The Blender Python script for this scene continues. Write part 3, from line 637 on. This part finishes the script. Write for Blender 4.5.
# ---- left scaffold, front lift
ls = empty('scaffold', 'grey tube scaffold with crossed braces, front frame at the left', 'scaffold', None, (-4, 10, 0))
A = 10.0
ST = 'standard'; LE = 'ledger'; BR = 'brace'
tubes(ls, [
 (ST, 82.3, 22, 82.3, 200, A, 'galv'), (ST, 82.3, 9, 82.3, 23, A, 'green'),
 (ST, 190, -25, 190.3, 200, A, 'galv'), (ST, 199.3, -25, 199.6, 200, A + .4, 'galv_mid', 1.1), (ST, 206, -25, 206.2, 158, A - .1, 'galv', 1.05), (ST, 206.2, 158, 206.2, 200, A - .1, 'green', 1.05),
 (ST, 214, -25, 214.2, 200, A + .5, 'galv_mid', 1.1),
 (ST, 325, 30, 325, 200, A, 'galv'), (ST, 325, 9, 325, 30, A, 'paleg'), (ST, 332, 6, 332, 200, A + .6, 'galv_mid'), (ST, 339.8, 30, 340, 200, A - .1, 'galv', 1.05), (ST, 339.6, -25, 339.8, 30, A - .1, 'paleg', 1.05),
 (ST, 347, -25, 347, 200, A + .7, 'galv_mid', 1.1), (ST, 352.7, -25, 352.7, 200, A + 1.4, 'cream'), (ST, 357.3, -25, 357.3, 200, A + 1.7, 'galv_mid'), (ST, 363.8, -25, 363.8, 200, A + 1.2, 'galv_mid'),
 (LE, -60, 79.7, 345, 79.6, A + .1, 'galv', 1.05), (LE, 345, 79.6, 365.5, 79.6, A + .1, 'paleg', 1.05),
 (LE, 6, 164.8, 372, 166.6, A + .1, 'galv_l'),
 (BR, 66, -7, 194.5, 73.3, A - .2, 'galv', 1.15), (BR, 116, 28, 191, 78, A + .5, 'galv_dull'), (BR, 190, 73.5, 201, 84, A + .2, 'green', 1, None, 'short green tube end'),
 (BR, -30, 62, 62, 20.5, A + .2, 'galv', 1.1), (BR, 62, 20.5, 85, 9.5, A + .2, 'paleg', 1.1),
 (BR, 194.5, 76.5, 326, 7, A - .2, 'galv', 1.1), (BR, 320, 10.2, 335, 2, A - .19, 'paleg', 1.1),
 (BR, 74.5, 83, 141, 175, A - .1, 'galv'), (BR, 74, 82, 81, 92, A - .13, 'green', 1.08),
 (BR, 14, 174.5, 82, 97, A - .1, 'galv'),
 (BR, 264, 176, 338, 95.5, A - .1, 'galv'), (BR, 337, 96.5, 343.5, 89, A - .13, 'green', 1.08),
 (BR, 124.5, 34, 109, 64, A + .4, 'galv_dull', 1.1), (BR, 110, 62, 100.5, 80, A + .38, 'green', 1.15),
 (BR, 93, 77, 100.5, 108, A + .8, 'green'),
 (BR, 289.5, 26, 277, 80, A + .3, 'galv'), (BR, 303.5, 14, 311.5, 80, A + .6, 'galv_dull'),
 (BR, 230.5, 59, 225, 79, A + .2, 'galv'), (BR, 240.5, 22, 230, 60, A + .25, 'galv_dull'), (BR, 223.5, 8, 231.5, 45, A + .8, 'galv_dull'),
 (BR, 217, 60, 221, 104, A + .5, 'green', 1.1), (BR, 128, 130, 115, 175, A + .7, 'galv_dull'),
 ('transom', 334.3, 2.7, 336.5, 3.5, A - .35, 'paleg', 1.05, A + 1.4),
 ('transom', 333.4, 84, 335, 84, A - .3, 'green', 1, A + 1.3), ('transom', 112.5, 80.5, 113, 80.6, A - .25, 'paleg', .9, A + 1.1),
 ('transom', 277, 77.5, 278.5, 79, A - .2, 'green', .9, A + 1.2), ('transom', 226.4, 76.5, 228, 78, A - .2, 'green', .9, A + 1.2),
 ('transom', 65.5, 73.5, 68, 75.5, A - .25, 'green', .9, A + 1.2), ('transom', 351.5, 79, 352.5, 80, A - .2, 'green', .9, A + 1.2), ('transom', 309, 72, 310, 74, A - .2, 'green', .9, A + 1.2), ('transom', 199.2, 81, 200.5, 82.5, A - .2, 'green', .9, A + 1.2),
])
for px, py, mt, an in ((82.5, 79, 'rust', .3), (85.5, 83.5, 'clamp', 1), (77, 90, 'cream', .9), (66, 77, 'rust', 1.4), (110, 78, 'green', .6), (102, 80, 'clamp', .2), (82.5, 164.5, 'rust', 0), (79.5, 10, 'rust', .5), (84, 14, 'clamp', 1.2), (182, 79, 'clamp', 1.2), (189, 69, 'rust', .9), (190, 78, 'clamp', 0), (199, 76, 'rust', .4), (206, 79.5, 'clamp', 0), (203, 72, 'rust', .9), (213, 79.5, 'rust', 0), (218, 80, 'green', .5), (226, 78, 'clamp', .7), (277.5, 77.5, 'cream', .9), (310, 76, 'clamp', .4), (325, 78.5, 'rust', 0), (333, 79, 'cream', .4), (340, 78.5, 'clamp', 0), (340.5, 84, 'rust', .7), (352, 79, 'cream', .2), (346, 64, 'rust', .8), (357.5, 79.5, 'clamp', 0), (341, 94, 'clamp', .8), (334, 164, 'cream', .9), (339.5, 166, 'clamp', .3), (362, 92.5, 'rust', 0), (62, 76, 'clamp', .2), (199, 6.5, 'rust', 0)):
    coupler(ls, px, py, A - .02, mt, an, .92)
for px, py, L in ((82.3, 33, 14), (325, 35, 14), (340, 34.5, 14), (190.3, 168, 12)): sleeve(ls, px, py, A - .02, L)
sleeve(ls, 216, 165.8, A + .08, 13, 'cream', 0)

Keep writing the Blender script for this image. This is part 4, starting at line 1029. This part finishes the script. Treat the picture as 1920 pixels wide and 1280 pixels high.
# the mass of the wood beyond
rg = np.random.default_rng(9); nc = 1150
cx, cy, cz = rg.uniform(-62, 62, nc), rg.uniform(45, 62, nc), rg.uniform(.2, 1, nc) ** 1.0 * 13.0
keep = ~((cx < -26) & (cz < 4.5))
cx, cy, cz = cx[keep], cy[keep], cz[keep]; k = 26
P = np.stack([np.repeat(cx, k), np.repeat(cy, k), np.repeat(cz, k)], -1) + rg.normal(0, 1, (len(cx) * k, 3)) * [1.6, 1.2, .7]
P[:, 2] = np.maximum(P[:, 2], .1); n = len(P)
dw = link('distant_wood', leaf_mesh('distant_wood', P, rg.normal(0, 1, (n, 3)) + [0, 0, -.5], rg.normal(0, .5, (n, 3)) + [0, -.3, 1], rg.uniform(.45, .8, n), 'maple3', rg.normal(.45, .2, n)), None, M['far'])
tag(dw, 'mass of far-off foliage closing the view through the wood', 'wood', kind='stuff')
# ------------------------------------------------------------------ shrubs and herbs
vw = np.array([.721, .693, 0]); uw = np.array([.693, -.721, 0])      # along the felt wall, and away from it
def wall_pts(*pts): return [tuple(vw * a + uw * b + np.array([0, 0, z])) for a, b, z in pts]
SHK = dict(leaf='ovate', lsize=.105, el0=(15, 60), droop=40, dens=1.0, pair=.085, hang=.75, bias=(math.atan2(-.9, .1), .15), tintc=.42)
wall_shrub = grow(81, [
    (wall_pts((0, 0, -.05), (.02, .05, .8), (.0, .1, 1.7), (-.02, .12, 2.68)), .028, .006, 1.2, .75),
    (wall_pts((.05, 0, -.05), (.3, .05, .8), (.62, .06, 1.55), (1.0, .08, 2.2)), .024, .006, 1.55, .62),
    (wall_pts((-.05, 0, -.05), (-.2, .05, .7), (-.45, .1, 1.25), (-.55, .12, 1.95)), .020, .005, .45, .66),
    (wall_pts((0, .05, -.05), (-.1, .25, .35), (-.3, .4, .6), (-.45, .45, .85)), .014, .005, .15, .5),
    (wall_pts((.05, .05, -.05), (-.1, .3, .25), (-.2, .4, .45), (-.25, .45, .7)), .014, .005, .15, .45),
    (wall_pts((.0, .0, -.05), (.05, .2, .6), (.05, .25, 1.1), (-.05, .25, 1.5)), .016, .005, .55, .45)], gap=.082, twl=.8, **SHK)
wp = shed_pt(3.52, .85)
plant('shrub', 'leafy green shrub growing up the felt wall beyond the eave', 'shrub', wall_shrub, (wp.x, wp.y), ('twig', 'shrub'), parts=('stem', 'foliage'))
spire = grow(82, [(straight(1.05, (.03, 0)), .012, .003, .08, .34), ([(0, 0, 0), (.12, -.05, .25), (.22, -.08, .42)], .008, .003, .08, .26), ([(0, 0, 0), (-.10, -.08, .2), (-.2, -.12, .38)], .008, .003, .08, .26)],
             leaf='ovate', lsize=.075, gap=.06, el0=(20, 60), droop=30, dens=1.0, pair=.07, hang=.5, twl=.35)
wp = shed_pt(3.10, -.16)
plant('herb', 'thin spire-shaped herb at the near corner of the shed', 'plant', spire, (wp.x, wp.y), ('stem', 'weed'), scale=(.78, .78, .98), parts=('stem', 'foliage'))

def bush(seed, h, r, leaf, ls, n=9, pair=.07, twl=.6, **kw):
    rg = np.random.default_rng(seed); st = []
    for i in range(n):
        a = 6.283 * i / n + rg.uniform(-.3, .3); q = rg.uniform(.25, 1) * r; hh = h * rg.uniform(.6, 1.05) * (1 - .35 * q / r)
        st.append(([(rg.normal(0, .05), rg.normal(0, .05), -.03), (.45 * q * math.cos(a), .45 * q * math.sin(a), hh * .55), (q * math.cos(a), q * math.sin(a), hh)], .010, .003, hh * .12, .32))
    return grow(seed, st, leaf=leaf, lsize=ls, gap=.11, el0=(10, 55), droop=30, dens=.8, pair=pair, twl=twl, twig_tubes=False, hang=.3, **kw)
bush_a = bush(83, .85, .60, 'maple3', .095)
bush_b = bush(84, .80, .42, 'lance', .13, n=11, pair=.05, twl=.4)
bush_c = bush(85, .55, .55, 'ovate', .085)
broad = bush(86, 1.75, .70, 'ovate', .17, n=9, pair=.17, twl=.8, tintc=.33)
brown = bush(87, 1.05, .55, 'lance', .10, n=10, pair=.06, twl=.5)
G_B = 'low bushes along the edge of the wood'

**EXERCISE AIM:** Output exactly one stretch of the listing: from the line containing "Keep writing the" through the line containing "P[:, 2] = np.maximum(P[:, 2], .1); n = len(P)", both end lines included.

**RESPONSE TO THIS EXERCISE:**
Keep writing the Blender script for this image. This is part 4, starting at line 1029. This part finishes the script. Treat the picture as 1920 pixels wide and 1280 pixels high.
# the mass of the wood beyond
rg = np.random.default_rng(9); nc = 1150
cx, cy, cz = rg.uniform(-62, 62, nc), rg.uniform(45, 62, nc), rg.uniform(.2, 1, nc) ** 1.0 * 13.0
keep = ~((cx < -26) & (cz < 4.5))
cx, cy, cz = cx[keep], cy[keep], cz[keep]; k = 26
P = np.stack([np.repeat(cx, k), np.repeat(cy, k), np.repeat(cz, k)], -1) + rg.normal(0, 1, (len(cx) * k, 3)) * [1.6, 1.2, .7]
P[:, 2] = np.maximum(P[:, 2], .1); n = len(P)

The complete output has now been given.